The (very informal) “reception” was held in the repurposed Woolmarket. The revamped building stands on a part of the site that was once home to one of the largest mixed trade markets of its kind in Britain. I remember the Woolmarket well, from visits I paid to if from the late 1950’s until I left Doncaster (for the final time) in the late 1980’s. In those days it held over 100 fixed market stalls, where people traded in all manner of eclectic things, including (but not restricted to) spare parts for appliances, automotive spares, army surplus clothing, wool, fabrics, cushion foam, pet food, crockery, tailoring and dress-making alteration services. Several cafes were situated along the outer walls of the building, accessible from the aptly named Market road, that ran alongside six days a week and internally on Tuesdays, Fridays and Saturdays. How times change! The Woolmarket is now a “leisure” venue, with ten food vendors, three bars, occasional live music and a range of games and activities. It’s proudly LBGTXYZ+ friendly and as it was Doncaster Pride the weekend I was there, the bunting was out in force.

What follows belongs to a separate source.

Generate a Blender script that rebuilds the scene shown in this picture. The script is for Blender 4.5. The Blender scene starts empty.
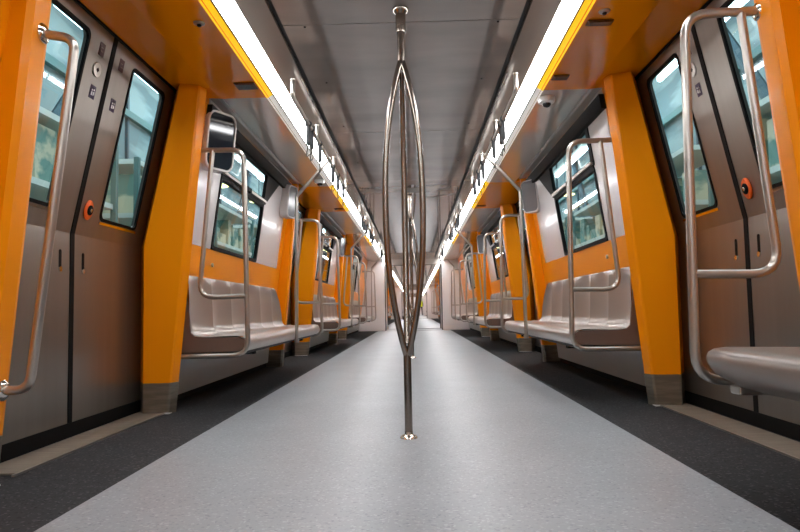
import bpy, bmesh, math, random
from mathutils import Vector, Matrix
random.seed(4)
C = bpy.context.scene.collection
PI = math.pi

# ------------------------------------------------------------------ materials
def lin(c):
    return tuple(((v/255)/12.92 if v/255 <= .04045 else ((v/255+.055)/1.055)**2.4) for v in c) + (1,)
def mat(name, col, rough=.5, metal=0., emit=None, estr=0., spec=.5, coat=0., noise=None, bump=None, col2=None, trans=0.):
    """col: sRGB 0-255. noise=(scale xyz, mix col2 sharpness lo, hi) in object space"""
    m = bpy.data.materials.new(name); m.use_nodes = True
    nt = m.node_tree; b = nt.nodes['Principled BSDF']
    b.inputs['Base Color'].default_value = lin(col)
    b.inputs['Roughness'].default_value = rough
    b.inputs['Metallic'].default_value = metal
    b.inputs['Specular IOR Level'].default_value = spec
    b.inputs['Coat Weight'].default_value = coat
    b.inputs['Coat Roughness'].default_value = .08
    if emit:
        b.inputs['Emission Color'].default_value = lin(emit); b.inputs['Emission Strength'].default_value = estr
    if noise:
        sc, lo, hi = noise
        tc = nt.nodes.new('ShaderNodeTexCoord'); mp = nt.nodes.new('ShaderNodeMapping')
        mp.inputs['Scale'].default_value = sc
        n = nt.nodes.new('ShaderNodeTexNoise'); n.inputs['Scale'].default_value = 1; n.inputs['Detail'].default_value = 4
        r = nt.nodes.new('ShaderNodeValToRGB')
        r.color_ramp.elements[0].position = lo; r.color_ramp.elements[1].position = hi
        r.color_ramp.elements[0].color = lin(col); r.color_ramp.elements[1].color = lin(col2 or col)
        L = nt.links
        L.new(tc.outputs['Object'], mp.inputs['Vector']); L.new(mp.outputs[0], n.inputs['Vector'])
        L.new(n.outputs['Fac'], r.inputs['Fac']); L.new(r.outputs[0], b.inputs['Base Color'])
        if bump:
            bp = nt.nodes.new('ShaderNodeBump'); bp.inputs['Strength'].default_value = bump
            bp.inputs['Distance'].default_value = .01
            L.new(n.outputs['Fac'], bp.inputs['Height']); L.new(bp.outputs[0], b.inputs['Normal'])
    return m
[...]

There’s a street opposite the Woolmarket called Copley Road. Not that many years ago its terraced houses were home to market traders, factory workers (Wheatley Hall Road, where International Harvesters, Don Valley Engineering and other large employers were based is just a stones throw away) and other Yorkshire working class folk. At the top end of Copley Road there lived several West Indian families whose menfolk also worked locally and they were very much an accepted part of the community. Stork, now boarded up and verging on derelict, was where, just over forty one years ago, we bought our first pushchair (they weren’t called buggies back then). In Copley Road you can now buy a range of bitter gourds, okra, rice in huge bags, lentils and chickpeas, I’ve no doubt if you ask at the right doorway, some bush meat, or maybe even the odd swan may well be available and, once you’ve done your shopping you can sit and wile away your days sucking on a hookah pipe if that’s what floats your dinghy. Something that you’re highly unlikely to see is Mrs. Ramsbottom at number 35, dressed in her wraparound pinny, scrubbing her front step. I’ve seen pictures of the streets of Lahore and I’ve wandered around Old Delhi. South Parade and Hallgate, once the two (linked) main thoroughfares, are lined with pubs, bars, clubs, fast food eating houses, the ubiquitous nail bars, vape shops and “Turkish” barbers. This once bustling town centre would, not too long ago, have been heaving with folk, but on this particular Friday there was hardly a soul to see. I could go on, but Donny (as I’m sure is the case with many similar towns) isn’t the Donny I knew and I lament its passing.
The last time I went shopping here I’ll have paid for everything I bought with cash money. In the Woolmarket of today, where most of the disinterested and perfunctory staff are either tattooed and pierced youngsters with dyed mullets (and that’s just the girls), Albanians masquerading as Greek souvlaki Mageiras and Italian Pizza Capacuocho or Bangladeshi/Pakistani men masquerading as Indian curry “Maharaji”, cash isn’t welcome. If you don’t “have the app” you’d better go somewhere else, or hope someone in your company does. “Progress” might be fine and dandy, but, in many ways, what’s been lost isn’t compensated for by Duckpin Bowling, AR Darts, Shuffleboard, overpriced beer, tasteless tacos and a gyros plate consisting mainly of chicken skin!